Problem details
Give the data below again exactly as it stands. Omit the pictures.

Given material
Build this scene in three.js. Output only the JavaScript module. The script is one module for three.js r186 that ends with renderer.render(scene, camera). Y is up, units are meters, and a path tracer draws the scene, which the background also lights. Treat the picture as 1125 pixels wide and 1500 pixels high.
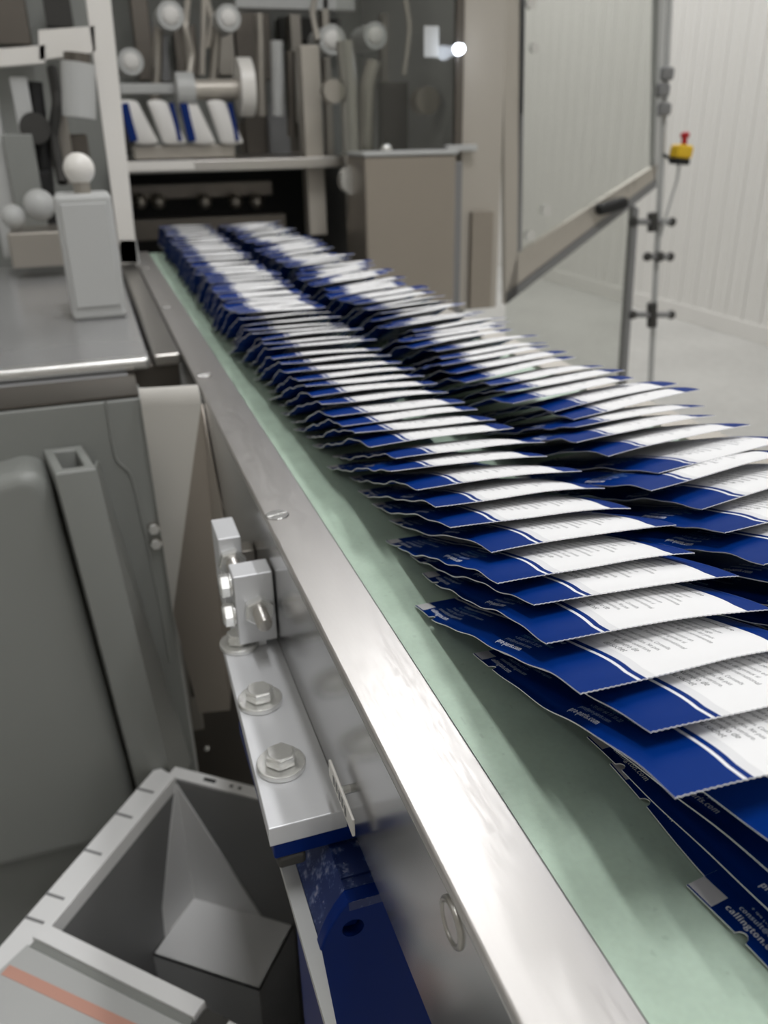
import * as THREE from 'three';
import { RoundedBoxGeometry } from 'three/addons/geometries/RoundedBoxGeometry.js';
import { mergeGeometries, toCreasedNormals } from 'three/addons/utils/BufferGeometryUtils.js';
import { RectAreaLightUniformsLib } from 'three/addons/lights/RectAreaLightUniformsLib.js';

// ------------------------------------------------------------------ camera, light, exposure
const scene = new THREE.Scene();
scene.background = new THREE.Color(0x000000);
const CAM = new THREE.Vector3(0, 1.15, 0), FPX = 1226.31;
const AX = new THREE.Vector3(0.94759527, -0.01792811, 0.3189699);
const AY = new THREE.Vector3(0.14661017, 0.91148508, -0.3843181);
const AZ = new THREE.Vector3(-0.2838462, 0.41094225, 0.86634739);
const camera = new THREE.PerspectiveCamera(62.9, 1125 / 1500, 0.02, 60);
camera.position.copy(CAM);
camera.quaternion.setFromRotationMatrix(new THREE.Matrix4().makeBasis(AX, AY, AZ));
camera.focus = 0.39;
camera.userData.fStop = 10;
camera.updateMatrixWorld(true);
scene.add(camera);

const renderer = new THREE.WebGLRenderer({ antialias: true });
renderer.toneMapping = THREE.LinearToneMapping;
renderer.toneMappingExposure = 1.0;
renderer.shadowMap.enabled = true;
RectAreaLightUniformsLib.init();

const CEIL = 4.0;
// ceiling battens: [x, z, length, width, share of the full radiance, where]
const BATTENS = [
  [0.30, 0.0, 1.5, 0.16, .95, 'straight above the near end of the conveyor'],
  [1.20, 0.1, 1.5, 0.16, .9, 'right of the near end of the conveyor'],
  [1.25, -3.4, 1.5, 0.16, .72, 'above the packaging machine'],
  [2.75, -3.6, 1.5, 0.16, 1.1, 'over the guard door'],
  [-2.8, -1.8, 1.5, 0.16, .25, 'over the left worktop'], [0.75, 2.6, 1.5, 0.16, .75, 'behind the near end of the conveyor'],
  [2.75, -6.0, 1.5, 0.16, 1.5, 'along the ribbed wall'], [2.4, -9.2, 1.5, 0.16, 1.5, 'before the far back wall'],
];
const LAMP_L = 38;

// ------------------------------------------------------------------ helpers
const used = {};
function numbered(n) { const k = used[n] = (used[n] ?? -1) + 1; return k ? `${n}_${String(k).padStart(3, '0')}` : n; }
function tag(o, label, category, group) {
  o.userData.label = label; o.userData.category = category; if (group) o.userData.group = group; return o;
}
function thing(name, label, category, p = [0, 0, 0], group, turn = 0) {
  const o = new THREE.Group(); o.name = numbered(name); o.position.set(...p); o.rotation.y = turn;
  scene.add(o); return tag(o, label, category, group);
}
function mesh(name, geo, mat, parent, pos, rot) {
  const m = new THREE.Mesh(Array.isArray(geo) ? mergeGeometries(geo.map(g => g.index ? g.toNonIndexed() : g)) : geo, mat);
  m.name = parent === scene ? numbered(name) : name;
  if (pos) m.position.set(...pos); if (rot) m.rotation.set(...rot);
  m.castShadow = m.receiveShadow = true; parent.add(m); return m;
}
function struct(name, geo, mat, pos, rot) { const m = mesh(name, geo, mat, scene, pos, rot); m.userData.kind = 'structure'; return m; }
function ray(px, py) {
  return AX.clone().multiplyScalar(px - 562.5).addScaledVector(AY, 750 - py).addScaledVector(AZ, -FPX);
}
// real point where the sight line of a photograph pixel meets a plane
function atZ(px, py, z) { const d = ray(px, py); return CAM.clone().addScaledVector(d, z / d.z); }
function atY(px, py, y) { const d = ray(px, py); return CAM.clone().addScaledVector(d, (y - 1.15) / d.y); }
function bx(w, h, d, r = 0.002, x = 0, y = 0, z = 0, seg = 2) {
  const g = r ? new RoundedBoxGeometry(w, h, d, seg, Math.min(r, w / 2.01, h / 2.01, d / 2.01)) : new THREE.BoxGeometry(w, h, d);
  return boxUV(g.translate(x, y, z));
}
function span(x0, x1, y0, y1, z0, z1, r = 0.002) { return bx(Math.abs(x1 - x0), Math.abs(y1 - y0), Math.abs(z1 - z0), r, (x0 + x1) / 2, (y0 + y1) / 2, (z0 + z1) / 2); }
function cyl(r0, r1, h, seg = 32, x = 0, y = 0, z = 0) { return new THREE.CylinderGeometry(r0, r1, h, seg).translate(x, y, z); }
function boxUV(g) {             // uv in metres by the dominant axis of the normal
  const ng = g.index ? g.toNonIndexed() : g, p = ng.attributes.position, n = ng.attributes.normal, uv = new Float32Array(p.count * 2);
  for (let i = 0; i < p.count; i++) {
    const a = Math.abs(n.getX(i)), b = Math.abs(n.getY(i)), c = Math.abs(n.getZ(i));
    let u, v;
    if (b >= a && b >= c) { u = p.getX(i); v = p.getZ(i); } else if (a >= c) { u = p.getY(i); v = p.getZ(i); } else { u = p.getX(i); v = p.getY(i); }
    uv[2 * i] = u; uv[2 * i + 1] = v;
  }
  ng.setAttribute('uv', new THREE.BufferAttribute(uv, 2)); return ng;
}
// flat polygon (list of Vector3 in order, convex) with thickness along a direction
function slab(pts, t) {
  const n = new THREE.Vector3().crossVectors(pts[1].clone().sub(pts[0]), pts[2].clone().sub(pts[0])).normalize();
  const k = pts.length, pos = [];
  const back = pts.map(p => p.clone().addScaledVector(n, -t));
  const tri = (a, b, c) => pos.push(a.x, a.y, a.z, b.x, b.y, b.z, c.x, c.y, c.z);
  for (let i = 1; i < k - 1; i++) { tri(pts[0], pts[i], pts[i + 1]); tri(back[0], back[i + 1], back[i]); }
  for (let i = 0; i < k; i++) { const j = (i + 1) % k; tri(pts[i], back[i], back[j]); tri(pts[i], back[j], pts[j]); }
  const g = new THREE.BufferGeometry(); g.setAttribute('position', new THREE.Float32BufferAttribute(pos, 3));
  g.computeVertexNormals(); return boxUV(g);
}
function tube(pts, r, seg = 40, rs = 12) {
  return new THREE.TubeGeometry(new THREE.CatmullRomCurve3(pts.map(p => p.isVector3 ? p : new THREE.Vector3(...p)), false, 'catmullrom', 0.3), seg, r, rs);
}
function bar(a, b, r, seg = 20) {
  const d = b.clone().sub(a), g = new THREE.CylinderGeometry(r, r, d.length(), seg);
  g.applyQuaternion(new THREE.Quaternion().setFromUnitVectors(new THREE.Vector3(0, 1, 0), d.clone().normalize()));
  return g.translate((a.x + b.x) / 2, (a.y + b.y) / 2, (a.z + b.z) / 2);
}
let seed = 7;
function rnd() { seed = (seed * 1664525 + 1013904223) >>> 0; return seed / 4294967296; }
const rr = (a, b) => a + (b - a) * rnd();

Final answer
Build this scene in three.js. Output only the JavaScript module. The script is one module for three.js r186 that ends with renderer.render(scene, camera). Y is up, units are meters, and a path tracer draws the scene, which the background also lights. Treat the picture as 1125 pixels wide and 1500 pixels high.
import * as THREE from 'three';
import { RoundedBoxGeometry } from 'three/addons/geometries/RoundedBoxGeometry.js';
import { mergeGeometries, toCreasedNormals } from 'three/addons/utils/BufferGeometryUtils.js';
import { RectAreaLightUniformsLib } from 'three/addons/lights/RectAreaLightUniformsLib.js';

// ------------------------------------------------------------------ camera, light, exposure
const scene = new THREE.Scene();
scene.background = new THREE.Color(0x000000);
const CAM = new THREE.Vector3(0, 1.15, 0), FPX = 1226.31;
const AX = new THREE.Vector3(0.94759527, -0.01792811, 0.3189699);
const AY = new THREE.Vector3(0.14661017, 0.91148508, -0.3843181);
const AZ = new THREE.Vector3(-0.2838462, 0.41094225, 0.86634739);
const camera = new THREE.PerspectiveCamera(62.9, 1125 / 1500, 0.02, 60);
camera.position.copy(CAM);
camera.quaternion.setFromRotationMatrix(new THREE.Matrix4().makeBasis(AX, AY, AZ));
camera.focus = 0.39;
camera.userData.fStop = 10;
camera.updateMatrixWorld(true);
scene.add(camera);

const renderer = new THREE.WebGLRenderer({ antialias: true });
renderer.toneMapping = THREE.LinearToneMapping;
renderer.toneMappingExposure = 1.0;
renderer.shadowMap.enabled = true;
RectAreaLightUniformsLib.init();

const CEIL = 4.0;
// ceiling battens: [x, z, length, width, share of the full radiance, where]
const BATTENS = [
  [0.30, 0.0, 1.5, 0.16, .95, 'straight above the near end of the conveyor'],
  [1.20, 0.1, 1.5, 0.16, .9, 'right of the near end of the conveyor'],
  [1.25, -3.4, 1.5, 0.16, .72, 'above the packaging machine'],
  [2.75, -3.6, 1.5, 0.16, 1.1, 'over the guard door'],
  [-2.8, -1.8, 1.5, 0.16, .25, 'over the left worktop'], [0.75, 2.6, 1.5, 0.16, .75, 'behind the near end of the conveyor'],
  [2.75, -6.0, 1.5, 0.16, 1.5, 'along the ribbed wall'], [2.4, -9.2, 1.5, 0.16, 1.5, 'before the far back wall'],
];
const LAMP_L = 38;

// ------------------------------------------------------------------ helpers
const used = {};
function numbered(n) { const k = used[n] = (used[n] ?? -1) + 1; return k ? `${n}_${String(k).padStart(3, '0')}` : n; }
function tag(o, label, category, group) {
  o.userData.label = label; o.userData.category = category; if (group) o.userData.group = group; return o;
}
function thing(name, label, category, p = [0, 0, 0], group, turn = 0) {
  const o = new THREE.Group(); o.name = numbered(name); o.position.set(...p); o.rotation.y = turn;
  scene.add(o); return tag(o, label, category, group);
}
function mesh(name, geo, mat, parent, pos, rot) {
  const m = new THREE.Mesh(Array.isArray(geo) ? mergeGeometries(geo.map(g => g.index ? g.toNonIndexed() : g)) : geo, mat);
  m.name = parent === scene ? numbered(name) : name;
  if (pos) m.position.set(...pos); if (rot) m.rotation.set(...rot);
  m.castShadow = m.receiveShadow = true; parent.add(m); return m;
}
function struct(name, geo, mat, pos, rot) { const m = mesh(name, geo, mat, scene, pos, rot); m.userData.kind = 'structure'; return m; }
function ray(px, py) {
  return AX.clone().multiplyScalar(px - 562.5).addScaledVector(AY, 750 - py).addScaledVector(AZ, -FPX);
}
// real point where the sight line of a photograph pixel meets a plane
function atZ(px, py, z) { const d = ray(px, py); return CAM.clone().addScaledVector(d, z / d.z); }
function atY(px, py, y) { const d = ray(px, py); return CAM.clone().addScaledVector(d, (y - 1.15) / d.y); }
function bx(w, h, d, r = 0.002, x = 0, y = 0, z = 0, seg = 2) {
  const g = r ? new RoundedBoxGeometry(w, h, d, seg, Math.min(r, w / 2.01, h / 2.01, d / 2.01)) : new THREE.BoxGeometry(w, h, d);
  return boxUV(g.translate(x, y, z));
}
function span(x0, x1, y0, y1, z0, z1, r = 0.002) { return bx(Math.abs(x1 - x0), Math.abs(y1 - y0), Math.abs(z1 - z0), r, (x0 + x1) / 2, (y0 + y1) / 2, (z0 + z1) / 2); }
function cyl(r0, r1, h, seg = 32, x = 0, y = 0, z = 0) { return new THREE.CylinderGeometry(r0, r1, h, seg).translate(x, y, z); }
function boxUV(g) {             // uv in metres by the dominant axis of the normal
  const ng = g.index ? g.toNonIndexed() : g, p = ng.attributes.position, n = ng.attributes.normal, uv = new Float32Array(p.count * 2);
  for (let i = 0; i < p.count; i++) {
    const a = Math.abs(n.getX(i)), b = Math.abs(n.getY(i)), c = Math.abs(n.getZ(i));
    let u, v;
    if (b >= a && b >= c) { u = p.getX(i); v = p.getZ(i); } else if (a >= c) { u = p.getY(i); v = p.getZ(i); } else { u = p.getX(i); v = p.getY(i); }
    uv[2 * i] = u; uv[2 * i + 1] = v;
  }
  ng.setAttribute('uv', new THREE.BufferAttribute(uv, 2)); return ng;
}
// flat polygon (list of Vector3 in order, convex) with thickness along a direction
function slab(pts, t) {
  const n = new THREE.Vector3().crossVectors(pts[1].clone().sub(pts[0]), pts[2].clone().sub(pts[0])).normalize();
  const k = pts.length, pos = [];
  const back = pts.map(p => p.clone().addScaledVector(n, -t));
  const tri = (a, b, c) => pos.push(a.x, a.y, a.z, b.x, b.y, b.z, c.x, c.y, c.z);
  for (let i = 1; i < k - 1; i++) { tri(pts[0], pts[i], pts[i + 1]); tri(back[0], back[i + 1], back[i]); }
  for (let i = 0; i < k; i++) { const j = (i + 1) % k; tri(pts[i], back[i], back[j]); tri(pts[i], back[j], pts[j]); }
  const g = new THREE.BufferGeometry(); g.setAttribute('position', new THREE.Float32BufferAttribute(pos, 3));
  g.computeVertexNormals(); return boxUV(g);
}
function tube(pts, r, seg = 40, rs = 12) {
  return new THREE.TubeGeometry(new THREE.CatmullRomCurve3(pts.map(p => p.isVector3 ? p : new THREE.Vector3(...p)), false, 'catmullrom', 0.3), seg, r, rs);
}
function bar(a, b, r, seg = 20) {
  const d = b.clone().sub(a), g = new THREE.CylinderGeometry(r, r, d.length(), seg);
  g.applyQuaternion(new THREE.Quaternion().setFromUnitVectors(new THREE.Vector3(0, 1, 0), d.clone().normalize()));
  return g.translate((a.x + b.x) / 2, (a.y + b.y) / 2, (a.z + b.z) / 2);
}
let seed = 7;
function rnd() { seed = (seed * 1664525 + 1013904223) >>> 0; return seed / 4294967296; }
const rr = (a, b) => a + (b - a) * rnd();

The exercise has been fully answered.